Technically, the show seems simple: There is only one set, and there are no significant scene changes with major pieces coming on or off stage, not even a curtain to move. However, with secret passages and false doors, the set reveals unexpected, multiple layers of the seen and unseen. It is a lovely visual pun to underscore Stoppard’s multilayer script. During the course of the show, the view through the French doors transforms to help the audience follow discussions of higher mathematics, science and, ultimately, the universe. This all combines to create what a set should be: a working tool for the actors and a visual guide for the audience.

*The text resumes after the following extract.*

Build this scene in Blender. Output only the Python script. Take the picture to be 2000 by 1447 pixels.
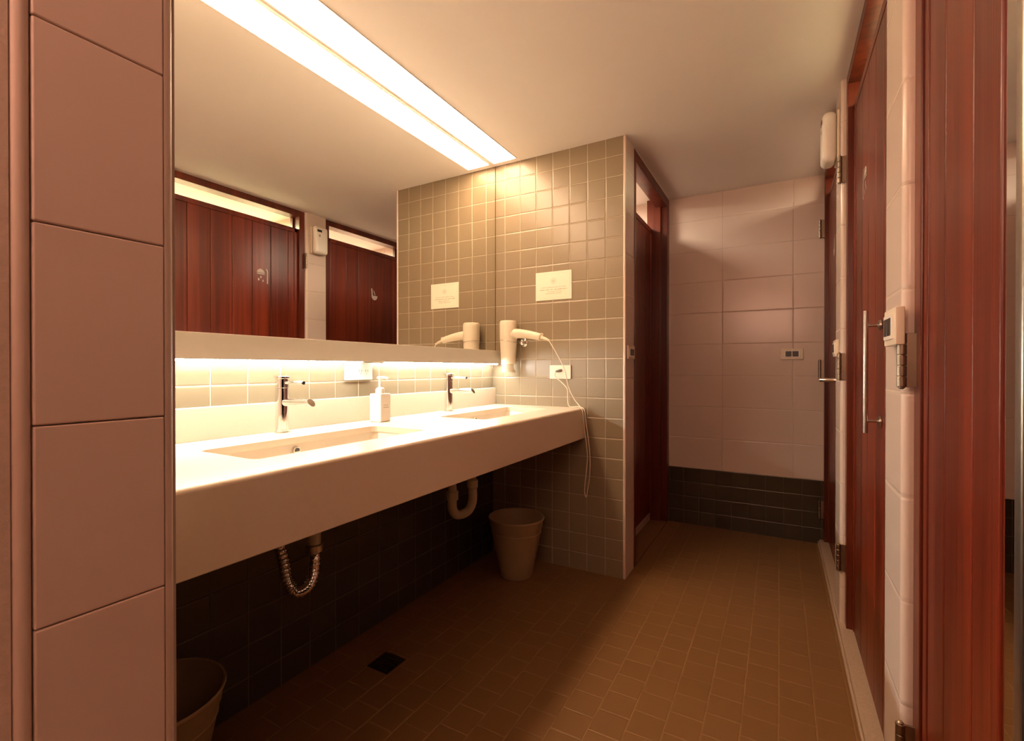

Perhaps best known for “Rosencrantz and Guildersten Are Dead,” Tom Stoppard is arguably one of our greatest living playwrights. With a career that spans almost five decades and includes the scripts of “Shakespeare in Love” and “The Fifteen Minute Hamlet,” he has made a name for himself as a writer for intellectuals, speaking to the intersection of knowledge and human frustration. “Arcadia” embodies many of his favorite elements: time travel and the merging of the two time periods on stage, classical allusions, modern-day academics misinterpreting the past (his play “India Ink,” also written in the 1990s, returns to this theme), science and spirituality, romanticism and human emotion, the imbalance of power, and a world unprepared to recognize genius where it emerges—in this case 150 years too early, in the form of a teenage girl. Though he is a playwright of great themes and ideas, he has an ear for dialogue that actors love and his audiences can’t get enough of. In “Arcadia” he creates an accessible medium for a conversation about our attempts to explain our universe and our perception of our place in it. That, is the ultimate aim of art.